The ancients had it so tricky. First of all, they had to decide whether to use a solar calendar or a lunar one. And, whichever they chose, there were always a few extra pesky minutes hanging around at the end of the year. It meant the calendar got out of synch and needed some mechanism to make the calendar catch up with the motion of the earth.
Julius Caesar had a go at it and added an extra month to the ten that Rome had used previously. And, shy retiring type he was, he named the month July after himself. Not to be outdone, his heir Octavius also added an extra month. But he’d already changed his name to Augustus hence the month was named August. Good job really as if it had been Octavus it might have been confused with October. These two extra narcissistic months explain why the last four months of the year still keep their original Roman names of seventh month, eighth, ninth and tenth months.
Despite the Caesars’ best efforts, the sun had an irritating habit of going its blithe old way and the calendar fell behind. Julius’ calendar assumed the year was 365.25 days long. Yet, as all my readers will be aware, it is really 365.2425 days long. Yikes!
This may not seem a lot and for sixteen hundred years, people happily lived with the slow but steady drift. Finally, in October 1582, Pope Gregory XIII took the bull by the horn, leapt in and issued a papal bull introducing a new calendar. Not every country introduced it immediately. Most Roman Catholic countries adopted it within a couple of years. Protestant countries, however, resisted for more than a century.
Great Britain, hostile to what some thought of as Papist chicanery, refused to change until 1752 by which time the calendar had drifted 11 days apart from the rest of the world. The government gave in and adopted the Gregorian calendar. It meant that September 2, 1752 was followed by September 14, 1752.
There was a lot of unhappiness about this, particularly from some traditional Tory supporters. It’s been claimed that there were riots with people demanding their stolen days back but this seems to have been a myth.
There is, however, a more important piece of folklore concerning leap years. It’s said that women can propose marriage but only in a leap year. The tradition is said to have started in Ireland but it’s spread since then. There’s still some debate whether or not the woman has to propose on leap year day or any time that year. I proposed to my wife on 6 March 2004 and, after accepting, she told me she was so glad she didn’t have to do the asking.
You can find a good website about Leap Year day by clicking here:
https://www.leapyearday.com/
There are lots of old postcards celebrating women’s freedom to make a choice, although many of them are incredibly misogynist. Here’s one of the more palatable ones.

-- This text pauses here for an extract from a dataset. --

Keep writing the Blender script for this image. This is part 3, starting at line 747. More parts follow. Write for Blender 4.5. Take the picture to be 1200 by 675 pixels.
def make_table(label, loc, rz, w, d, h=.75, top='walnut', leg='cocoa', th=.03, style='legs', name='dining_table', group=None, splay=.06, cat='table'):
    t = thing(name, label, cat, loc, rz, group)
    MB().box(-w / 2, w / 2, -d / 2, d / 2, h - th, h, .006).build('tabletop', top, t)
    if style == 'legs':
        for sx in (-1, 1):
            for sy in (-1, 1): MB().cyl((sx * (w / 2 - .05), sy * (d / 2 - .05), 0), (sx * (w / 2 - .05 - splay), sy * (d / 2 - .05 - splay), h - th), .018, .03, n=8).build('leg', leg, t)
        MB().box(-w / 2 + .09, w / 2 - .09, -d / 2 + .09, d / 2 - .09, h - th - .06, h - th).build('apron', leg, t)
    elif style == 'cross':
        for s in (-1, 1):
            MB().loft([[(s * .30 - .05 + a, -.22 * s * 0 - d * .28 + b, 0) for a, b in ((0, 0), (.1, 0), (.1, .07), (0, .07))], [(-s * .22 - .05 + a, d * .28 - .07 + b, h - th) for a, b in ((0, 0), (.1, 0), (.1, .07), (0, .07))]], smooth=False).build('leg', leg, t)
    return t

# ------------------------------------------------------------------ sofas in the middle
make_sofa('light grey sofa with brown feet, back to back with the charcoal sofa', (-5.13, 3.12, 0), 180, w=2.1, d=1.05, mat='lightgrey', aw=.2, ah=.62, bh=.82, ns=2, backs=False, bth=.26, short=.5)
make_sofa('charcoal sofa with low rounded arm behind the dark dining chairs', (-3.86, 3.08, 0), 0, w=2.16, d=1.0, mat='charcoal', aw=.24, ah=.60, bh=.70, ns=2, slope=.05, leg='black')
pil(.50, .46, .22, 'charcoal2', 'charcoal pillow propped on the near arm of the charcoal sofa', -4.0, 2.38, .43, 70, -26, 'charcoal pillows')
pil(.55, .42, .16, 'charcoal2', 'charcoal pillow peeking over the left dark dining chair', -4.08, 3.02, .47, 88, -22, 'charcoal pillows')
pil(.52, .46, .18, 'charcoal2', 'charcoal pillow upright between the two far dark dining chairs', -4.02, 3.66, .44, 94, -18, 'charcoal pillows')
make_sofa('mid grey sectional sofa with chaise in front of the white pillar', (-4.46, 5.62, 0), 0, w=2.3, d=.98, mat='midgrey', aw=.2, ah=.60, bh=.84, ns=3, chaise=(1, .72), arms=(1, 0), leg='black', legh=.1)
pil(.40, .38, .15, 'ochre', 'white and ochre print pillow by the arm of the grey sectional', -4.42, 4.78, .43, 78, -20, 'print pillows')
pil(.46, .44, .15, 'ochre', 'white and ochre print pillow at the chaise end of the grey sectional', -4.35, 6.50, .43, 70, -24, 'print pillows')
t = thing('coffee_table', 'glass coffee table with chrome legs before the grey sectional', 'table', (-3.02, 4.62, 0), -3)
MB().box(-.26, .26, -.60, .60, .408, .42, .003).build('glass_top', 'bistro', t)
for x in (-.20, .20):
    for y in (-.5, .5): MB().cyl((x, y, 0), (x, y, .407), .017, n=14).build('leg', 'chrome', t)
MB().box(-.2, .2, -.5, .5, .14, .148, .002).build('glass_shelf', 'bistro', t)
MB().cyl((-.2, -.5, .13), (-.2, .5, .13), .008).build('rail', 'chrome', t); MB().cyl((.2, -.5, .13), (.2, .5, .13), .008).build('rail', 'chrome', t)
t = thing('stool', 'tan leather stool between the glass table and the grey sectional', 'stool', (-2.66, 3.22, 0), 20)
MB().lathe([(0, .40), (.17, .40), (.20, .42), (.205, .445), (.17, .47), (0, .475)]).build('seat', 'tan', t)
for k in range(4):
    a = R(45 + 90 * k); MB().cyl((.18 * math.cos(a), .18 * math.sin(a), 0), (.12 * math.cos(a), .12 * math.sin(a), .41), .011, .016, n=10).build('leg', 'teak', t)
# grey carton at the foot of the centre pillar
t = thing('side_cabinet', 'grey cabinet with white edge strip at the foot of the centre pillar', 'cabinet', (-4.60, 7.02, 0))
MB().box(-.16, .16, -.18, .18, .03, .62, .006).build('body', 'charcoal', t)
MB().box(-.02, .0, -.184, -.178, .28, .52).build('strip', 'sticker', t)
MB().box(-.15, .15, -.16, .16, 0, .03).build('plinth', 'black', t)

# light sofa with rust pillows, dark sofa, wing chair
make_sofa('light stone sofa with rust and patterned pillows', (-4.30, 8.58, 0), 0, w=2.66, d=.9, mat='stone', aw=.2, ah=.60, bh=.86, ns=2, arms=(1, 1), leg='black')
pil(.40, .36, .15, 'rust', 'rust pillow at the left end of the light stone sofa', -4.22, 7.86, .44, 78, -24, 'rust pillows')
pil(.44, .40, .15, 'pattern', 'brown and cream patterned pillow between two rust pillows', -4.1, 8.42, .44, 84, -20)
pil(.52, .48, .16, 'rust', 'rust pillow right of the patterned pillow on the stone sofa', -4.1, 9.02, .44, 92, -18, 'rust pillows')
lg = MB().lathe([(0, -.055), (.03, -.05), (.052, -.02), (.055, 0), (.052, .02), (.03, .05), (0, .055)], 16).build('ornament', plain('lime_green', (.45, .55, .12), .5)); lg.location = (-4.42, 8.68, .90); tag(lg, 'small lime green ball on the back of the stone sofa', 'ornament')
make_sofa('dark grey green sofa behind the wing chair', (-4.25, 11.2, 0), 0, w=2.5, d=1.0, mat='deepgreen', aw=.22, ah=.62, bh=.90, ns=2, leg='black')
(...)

And finally, pity the poor people who are born on Leap Year. I once helped Keith Potts, a grown man, celebrate his fifth birthday down the pub. He got very drunk which amused his wife. Most leap year day babies have to celebrate their birthday on either 28 February or 1 March. When I asked Keith which he chose, he said both and all three dates in Leap Years.
Here’s my story about another type of leap, made very long ago.
LEAP
For all three years of her life Dikika had known nowhere other than her forest. Her father told her that their family had owned the forest for generation upon generation and that if anyone went there, they were interlopers and should be politely escorted away.
On occasion her family took her to the far margins of the forest where the trees huddled close together, gnarled, stunted and twisted, every one of them throttled with dark green creepers, every branch laden with vivid, greasy leaves. It was dark and gloomy, with a stifling heat and no hint of wind.
Here the forest was smothered with a smell she did not like, in fact one which sickened her. It was rank and cloying, stuffing her mouth and nose as if with mud. And the noises throbbing all around were terrible and alarming. The fierce cries of hunting birds, the angry roar of brute and savage beasts, the constant hum and moan of insects great and small. She loathed the place and was always grateful when they returned home.
Her part of the forest was lovelier by far. There were fewer trees and they grew a little apart from one another, without crowding, without competition. Air wafted more freely, the sun trickled amongst the leaves and she was able to glimpse distant trees and plants. And there were rainbows of scents. The rich mulch of the ground, the heady shot of pine, the lulling aroma of sandalwood and herbs.
There were animals in this part of the forest, of course. She knew them well and none alarmed her. Songbirds weaved spells in the sky, squirrels scurried along branches, golden monkeys knocked nuts upon the tree trunks and gibbon acrobats performed as if they were on show.
She was a lucky girl and she knew it.
Sometimes in the night, however, she would wake to hear a snuffling noise in nearby branches, a heavy breathing as if some inquisitive person was pressing their snout into her family’s business. But then her mother would cuddle her and she would drift back to sleep.
Then, one dawn, her life was changed utterly.
She heard a growl above her head, a vicious, angry snarl. She looked up and saw a creature, long, lean and mottled, yellow and black. It crawled upon the branch towards her, its long tongue licking hungrily. She looked around in terror, the rest of her family were still asleep and none had heard the noise.
The creature jumped towards her; its mouth ready to bite. Her father awoke and rushed in front of her, thrust his arm into the creature’s mouth and gasped as it clamped its jaw shut.
‘A leopard,’ he cried. ‘Run child, run.’
She watched in horror as the leopard slashed her father’s chest, wept at hearing his dying shriek.
She took one step along the branch and then another. And then, closing her eyes, she leapt.
She hit the ground. It was not a place for an ape-girl to be - she was a creature of the trees. But father had told her to run. And run she did.
No longer an ape-girl, although not yet human. She leapt from the terror in the trees and into the future.